Sotheby has reported its financial results for the first quarter ended 31 March 2016, citing a $25.9 million (£17.9m) net loss compared to last year.

For the three months ended 31 March 2016, Sotheby’s reported adjusted diluted loss per share of $0.35 on an adjusted net loss of $22.3 million (£15.4). In the same period in 2015, Sotheby’s reported adjusted diluted earnings per share of $0.11 on adjusted net income of $7.4 million (£5.1m).

On an unadjusted GAAP basis, Sotheby’s reported a net loss of $25.9 million (£17.9m), or $0.41 per diluted share, for the first quarter of 2016 as compared to net income of $5.2 million (£3.6m), or $0.07 per diluted share, in the same period last year.

The comparison to the first quarter results of 2015 is significantly impacted by a 35% decrease in net auction sales, which is the primary factor in a 33% decrease in auction commission revenues in the current period.  In the first quarter of 2015, Sotheby’s reported unusually strong sales, attributable to record level various-owner sales of Impressionist and Contemporary Art in London, the single-owner Bear Witness Contemporary Art sale in London, and Asian Art sales in New York, which led to an atypically profitable first quarter for the seasonality of Sotheby’s business.

“As we exited 2015, it was clear that the significant market growth experienced in 2014 and the first part of 2015 had slowed somewhat, and the impact can be felt in our results for the first quarter,” comments Sothebys president and chief executive officer Tad Smith.  “Nevertheless, we have experienced a number of high points so far in the second quarter, including a 17% sales increase in our April Hong Kong series.
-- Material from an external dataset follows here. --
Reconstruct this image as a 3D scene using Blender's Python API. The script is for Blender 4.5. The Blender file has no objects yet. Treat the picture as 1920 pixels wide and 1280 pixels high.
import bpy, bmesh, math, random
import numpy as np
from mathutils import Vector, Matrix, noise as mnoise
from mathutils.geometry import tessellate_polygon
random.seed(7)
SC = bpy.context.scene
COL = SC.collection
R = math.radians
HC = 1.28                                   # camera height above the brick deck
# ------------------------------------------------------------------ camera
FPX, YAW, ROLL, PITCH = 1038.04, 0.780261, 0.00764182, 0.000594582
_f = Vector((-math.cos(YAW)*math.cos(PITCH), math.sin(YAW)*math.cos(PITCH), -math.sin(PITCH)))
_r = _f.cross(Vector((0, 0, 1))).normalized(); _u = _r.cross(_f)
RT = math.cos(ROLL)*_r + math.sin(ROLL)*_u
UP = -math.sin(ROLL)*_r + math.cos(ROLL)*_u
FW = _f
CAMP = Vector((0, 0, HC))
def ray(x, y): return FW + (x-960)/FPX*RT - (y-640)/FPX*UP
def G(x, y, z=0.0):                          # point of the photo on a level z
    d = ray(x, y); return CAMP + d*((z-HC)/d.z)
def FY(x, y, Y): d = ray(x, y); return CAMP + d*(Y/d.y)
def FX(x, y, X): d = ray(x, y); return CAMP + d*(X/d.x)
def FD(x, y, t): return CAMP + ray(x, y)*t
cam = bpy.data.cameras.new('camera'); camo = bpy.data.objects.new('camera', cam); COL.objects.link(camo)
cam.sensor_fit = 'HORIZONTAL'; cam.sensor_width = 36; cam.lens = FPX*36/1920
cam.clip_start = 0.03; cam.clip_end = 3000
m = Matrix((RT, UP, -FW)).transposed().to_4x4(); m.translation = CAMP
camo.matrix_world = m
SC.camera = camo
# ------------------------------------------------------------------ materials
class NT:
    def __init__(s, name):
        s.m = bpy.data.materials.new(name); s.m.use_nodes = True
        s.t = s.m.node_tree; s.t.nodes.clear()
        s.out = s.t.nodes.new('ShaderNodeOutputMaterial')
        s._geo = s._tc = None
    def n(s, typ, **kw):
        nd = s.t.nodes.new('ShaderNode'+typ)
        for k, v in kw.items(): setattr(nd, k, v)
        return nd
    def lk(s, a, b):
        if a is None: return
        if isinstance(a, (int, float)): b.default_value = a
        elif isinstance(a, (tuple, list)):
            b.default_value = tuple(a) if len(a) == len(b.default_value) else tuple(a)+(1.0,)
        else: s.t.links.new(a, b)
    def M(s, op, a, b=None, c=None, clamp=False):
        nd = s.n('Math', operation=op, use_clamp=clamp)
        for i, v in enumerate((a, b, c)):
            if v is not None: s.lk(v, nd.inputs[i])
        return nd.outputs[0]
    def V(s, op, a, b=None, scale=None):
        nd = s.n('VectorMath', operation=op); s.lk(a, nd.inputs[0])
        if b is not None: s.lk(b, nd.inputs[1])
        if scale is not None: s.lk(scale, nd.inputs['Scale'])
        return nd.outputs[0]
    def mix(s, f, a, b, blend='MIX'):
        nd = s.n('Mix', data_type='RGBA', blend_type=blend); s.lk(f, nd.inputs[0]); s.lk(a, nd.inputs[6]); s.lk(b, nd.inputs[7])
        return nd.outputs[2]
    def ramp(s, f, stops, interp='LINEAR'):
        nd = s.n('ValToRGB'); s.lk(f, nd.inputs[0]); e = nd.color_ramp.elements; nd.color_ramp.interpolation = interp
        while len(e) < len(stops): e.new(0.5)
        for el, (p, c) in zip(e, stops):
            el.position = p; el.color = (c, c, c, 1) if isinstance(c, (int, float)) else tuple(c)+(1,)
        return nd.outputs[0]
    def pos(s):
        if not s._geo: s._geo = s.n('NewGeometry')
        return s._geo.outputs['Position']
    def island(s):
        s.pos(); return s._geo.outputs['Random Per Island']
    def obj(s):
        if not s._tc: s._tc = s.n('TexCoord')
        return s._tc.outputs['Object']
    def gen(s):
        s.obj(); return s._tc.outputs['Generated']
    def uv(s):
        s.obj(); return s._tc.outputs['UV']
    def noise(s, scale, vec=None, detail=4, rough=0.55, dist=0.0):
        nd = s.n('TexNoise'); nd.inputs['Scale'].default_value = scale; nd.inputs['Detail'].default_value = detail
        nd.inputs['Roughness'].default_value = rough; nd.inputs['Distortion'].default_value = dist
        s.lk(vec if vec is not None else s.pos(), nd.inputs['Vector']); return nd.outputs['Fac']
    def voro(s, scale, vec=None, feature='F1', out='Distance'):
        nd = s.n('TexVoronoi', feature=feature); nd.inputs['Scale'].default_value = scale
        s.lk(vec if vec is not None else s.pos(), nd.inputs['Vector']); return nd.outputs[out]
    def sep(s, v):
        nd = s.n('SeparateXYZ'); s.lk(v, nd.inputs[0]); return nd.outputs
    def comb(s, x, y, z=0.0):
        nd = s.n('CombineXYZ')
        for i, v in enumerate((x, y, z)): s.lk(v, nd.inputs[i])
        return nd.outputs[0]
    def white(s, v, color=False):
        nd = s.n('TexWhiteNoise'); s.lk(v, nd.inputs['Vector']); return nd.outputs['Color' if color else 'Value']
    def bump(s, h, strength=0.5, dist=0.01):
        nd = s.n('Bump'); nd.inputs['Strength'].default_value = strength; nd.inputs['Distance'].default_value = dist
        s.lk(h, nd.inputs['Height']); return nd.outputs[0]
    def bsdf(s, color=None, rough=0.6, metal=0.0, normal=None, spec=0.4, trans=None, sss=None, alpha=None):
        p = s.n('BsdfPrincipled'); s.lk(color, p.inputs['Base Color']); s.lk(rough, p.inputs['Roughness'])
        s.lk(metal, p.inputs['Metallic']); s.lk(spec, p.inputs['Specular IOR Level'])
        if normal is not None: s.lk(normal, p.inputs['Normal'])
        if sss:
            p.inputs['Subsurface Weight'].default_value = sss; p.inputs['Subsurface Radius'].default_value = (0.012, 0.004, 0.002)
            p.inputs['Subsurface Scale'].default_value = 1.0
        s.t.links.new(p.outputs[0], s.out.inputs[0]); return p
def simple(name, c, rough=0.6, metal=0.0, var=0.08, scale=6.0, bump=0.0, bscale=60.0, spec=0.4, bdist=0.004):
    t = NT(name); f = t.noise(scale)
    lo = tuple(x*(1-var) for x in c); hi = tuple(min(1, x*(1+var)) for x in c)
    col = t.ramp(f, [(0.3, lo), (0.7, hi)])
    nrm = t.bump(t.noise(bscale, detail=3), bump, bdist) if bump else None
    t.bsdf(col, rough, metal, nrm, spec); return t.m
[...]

The most significant indicators on the current state of the market will come in the next two weeks of auctions in New York and Geneva. We are cautiously optimistic about these sales.”

The report comments that the worldwide art auction market has two principal selling seasons, which occur in the second and fourth quarters of the year. Second and fourth quarter net auction sales have historically represented approximately 80% of total net auction sales for the year.  Accordingly, Sotheby’s financial results are seasonal, with peak revenues and operating income occurring in those quarters. Consequently, first and third quarter results have historically reflected lower revenues when compared to the second and fourth quarters and, typically, net losses due to the fixed nature of many of Sotheby’s operating expenses. Management believes that investors should focus on results for the six and twelve month periods, which better reflect the business cycle of the art auction market.